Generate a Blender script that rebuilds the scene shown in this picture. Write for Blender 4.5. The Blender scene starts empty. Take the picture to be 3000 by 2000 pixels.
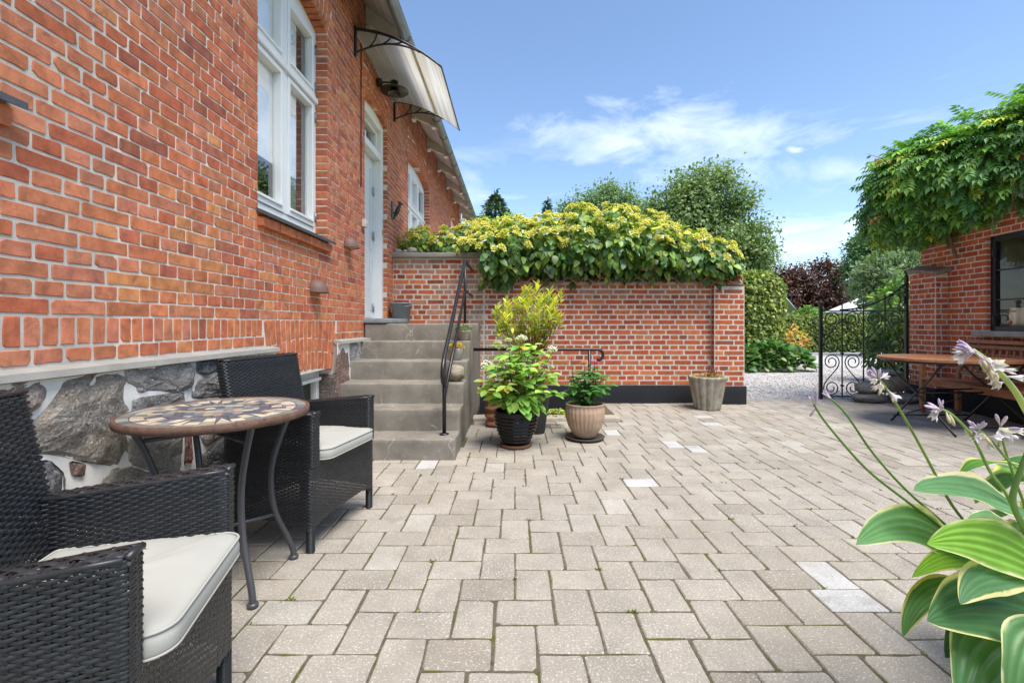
import bpy, math, random
import numpy as np
from mathutils import Vector, Matrix, noise

rnd = random.Random(11)
npr = np.random.default_rng(11)
PI = math.pi
SC = bpy.context.scene
COL = SC.collection

# ------------------------------------------------------------------ camera, sky, sun, exposure
F, VX, VY, H = 1360.0, 1508.0, 948.0, 1.14          # focal length and principal point in photo pixels, eye height in metres
cam_d = bpy.data.cameras.new('camera')
cam_d.sensor_width = 36.0
cam_d.lens = F / 3000 * 36
cam_d.shift_x = (1500 - VX) / 3000
cam_d.shift_y = (VY - 1000) / 3000
cam_d.clip_start = 0.02
cam_d.clip_end = 3000
cam = bpy.data.objects.new('camera', cam_d)
COL.objects.link(cam)
cam.location = (0, 0, H)
cam.rotation_euler = (math.radians(90), 0, 0)
SC.camera = cam

SUN_EL, SUN_AZ = math.radians(65), math.radians(142)   # azimuth from +Y towards +X
SUN_DIR = Vector((math.sin(SUN_AZ) * math.cos(SUN_EL), math.cos(SUN_AZ) * math.cos(SUN_EL), math.sin(SUN_EL)))
world = bpy.data.worlds.new('World')
SC.world = world
world.use_nodes = True
wt = world.node_tree
wt.nodes.clear()
def wn(t, **kw):
    n = wt.nodes.new(t)
    for k, v in kw.items():
        setattr(n, k, v)
    return n
w_out = wn('ShaderNodeOutputWorld')
w_bg = wn('ShaderNodeBackground')
w_sky = wn('ShaderNodeTexSky', sky_type='NISHITA', sun_disc=False, sun_elevation=SUN_EL, sun_rotation=SUN_AZ, air_density=1.0, dust_density=0.35, ozone_density=2.6, altitude=0)
w_tc = wn('ShaderNodeTexCoord')
w_map = wn('ShaderNodeMapping')
w_map.inputs['Scale'].default_value = (1.0, 1.0, 4.2)
w_map.inputs['Rotation'].default_value = (0.0, 0.12, 0.3)
w_map.inputs['Location'].default_value = (0.35, 0.2, 0.1)
w_no = wn('ShaderNodeTexNoise')
w_no.inputs['Scale'].default_value = 2.7
w_no.inputs['Detail'].default_value = 8
w_no.inputs['Roughness'].default_value = 0.62
w_no.inputs['Distortion'].default_value = 0.6
w_rmp = wn('ShaderNodeMapRange')
w_rmp.inputs['From Min'].default_value = 0.52
w_rmp.inputs['From Max'].default_value = 0.86
w_sep = wn('ShaderNodeSeparateXYZ')
w_el = wn('ShaderNodeMapRange')                        # thin cloud lies low in the sky
w_el.inputs['From Min'].default_value = 0.40
w_el.inputs['From Max'].default_value = 0.22
w_mul = wn('ShaderNodeMath', operation='MULTIPLY')
w_mix = wn('ShaderNodeMixRGB')
w_mix.inputs['Color2'].default_value = (6.3, 6.7, 7.3, 1)
w_bg.inputs['Strength'].default_value = 0.115
L = wt.links.new
L(w_tc.outputs['Generated'], w_map.inputs['Vector'])
L(w_map.outputs['Vector'], w_no.inputs['Vector'])
L(w_no.outputs['Fac'], w_rmp.inputs['Value'])
L(w_tc.outputs['Generated'], w_sep.inputs['Vector'])
L(w_sep.outputs['Z'], w_el.inputs['Value'])
L(w_rmp.outputs['Result'], w_mul.inputs[0])
L(w_el.outputs['Result'], w_mul.inputs[1])
def wmath(op, a, b=None, clamp=False):
    n = wn('ShaderNodeMath', operation=op, use_clamp=clamp)
    for i, q in enumerate((a, b)):
        if q is None: continue
        if isinstance(q, (int, float)): n.inputs[i].default_value = q
        else: L(q, n.inputs[i])
    return n.outputs['Value']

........

BRIEF
Your copy of the data above should match it exactly, except that pictures are left out.

EXPECTED OUTPUT
Generate a Blender script that rebuilds the scene shown in this picture. Write for Blender 4.5. The Blender scene starts empty. Take the picture to be 3000 by 2000 pixels.
import bpy, math, random
import numpy as np
from mathutils import Vector, Matrix, noise

rnd = random.Random(11)
npr = np.random.default_rng(11)
PI = math.pi
SC = bpy.context.scene
COL = SC.collection

# ------------------------------------------------------------------ camera, sky, sun, exposure
F, VX, VY, H = 1360.0, 1508.0, 948.0, 1.14          # focal length and principal point in photo pixels, eye height in metres
cam_d = bpy.data.cameras.new('camera')
cam_d.sensor_width = 36.0
cam_d.lens = F / 3000 * 36
cam_d.shift_x = (1500 - VX) / 3000
cam_d.shift_y = (VY - 1000) / 3000
cam_d.clip_start = 0.02
cam_d.clip_end = 3000
cam = bpy.data.objects.new('camera', cam_d)
COL.objects.link(cam)
cam.location = (0, 0, H)
cam.rotation_euler = (math.radians(90), 0, 0)
SC.camera = cam

SUN_EL, SUN_AZ = math.radians(65), math.radians(142)   # azimuth from +Y towards +X
SUN_DIR = Vector((math.sin(SUN_AZ) * math.cos(SUN_EL), math.cos(SUN_AZ) * math.cos(SUN_EL), math.sin(SUN_EL)))
world = bpy.data.worlds.new('World')
SC.world = world
world.use_nodes = True
wt = world.node_tree
wt.nodes.clear()
def wn(t, **kw):
    n = wt.nodes.new(t)
    for k, v in kw.items():
        setattr(n, k, v)
    return n
w_out = wn('ShaderNodeOutputWorld')
w_bg = wn('ShaderNodeBackground')
w_sky = wn('ShaderNodeTexSky', sky_type='NISHITA', sun_disc=False, sun_elevation=SUN_EL, sun_rotation=SUN_AZ, air_density=1.0, dust_density=0.35, ozone_density=2.6, altitude=0)
w_tc = wn('ShaderNodeTexCoord')
w_map = wn('ShaderNodeMapping')
w_map.inputs['Scale'].default_value = (1.0, 1.0, 4.2)
w_map.inputs['Rotation'].default_value = (0.0, 0.12, 0.3)
w_map.inputs['Location'].default_value = (0.35, 0.2, 0.1)
w_no = wn('ShaderNodeTexNoise')
w_no.inputs['Scale'].default_value = 2.7
w_no.inputs['Detail'].default_value = 8
w_no.inputs['Roughness'].default_value = 0.62
w_no.inputs['Distortion'].default_value = 0.6
w_rmp = wn('ShaderNodeMapRange')
w_rmp.inputs['From Min'].default_value = 0.52
w_rmp.inputs['From Max'].default_value = 0.86
w_sep = wn('ShaderNodeSeparateXYZ')
w_el = wn('ShaderNodeMapRange')                        # thin cloud lies low in the sky
w_el.inputs['From Min'].default_value = 0.40
w_el.inputs['From Max'].default_value = 0.22
w_mul = wn('ShaderNodeMath', operation='MULTIPLY')
w_mix = wn('ShaderNodeMixRGB')
w_mix.inputs['Color2'].default_value = (6.3, 6.7, 7.3, 1)
w_bg.inputs['Strength'].default_value = 0.115
L = wt.links.new
L(w_tc.outputs['Generated'], w_map.inputs['Vector'])
L(w_map.outputs['Vector'], w_no.inputs['Vector'])
L(w_no.outputs['Fac'], w_rmp.inputs['Value'])
L(w_tc.outputs['Generated'], w_sep.inputs['Vector'])
L(w_sep.outputs['Z'], w_el.inputs['Value'])
L(w_rmp.outputs['Result'], w_mul.inputs[0])
L(w_el.outputs['Result'], w_mul.inputs[1])
def wmath(op, a, b=None, clamp=False):
    n = wn('ShaderNodeMath', operation=op, use_clamp=clamp)
    for i, q in enumerate((a, b)):
        if q is None: continue
        if isinstance(q, (int, float)): n.inputs[i].default_value = q
        else: L(q, n.inputs[i])
    return n.outputs['Value']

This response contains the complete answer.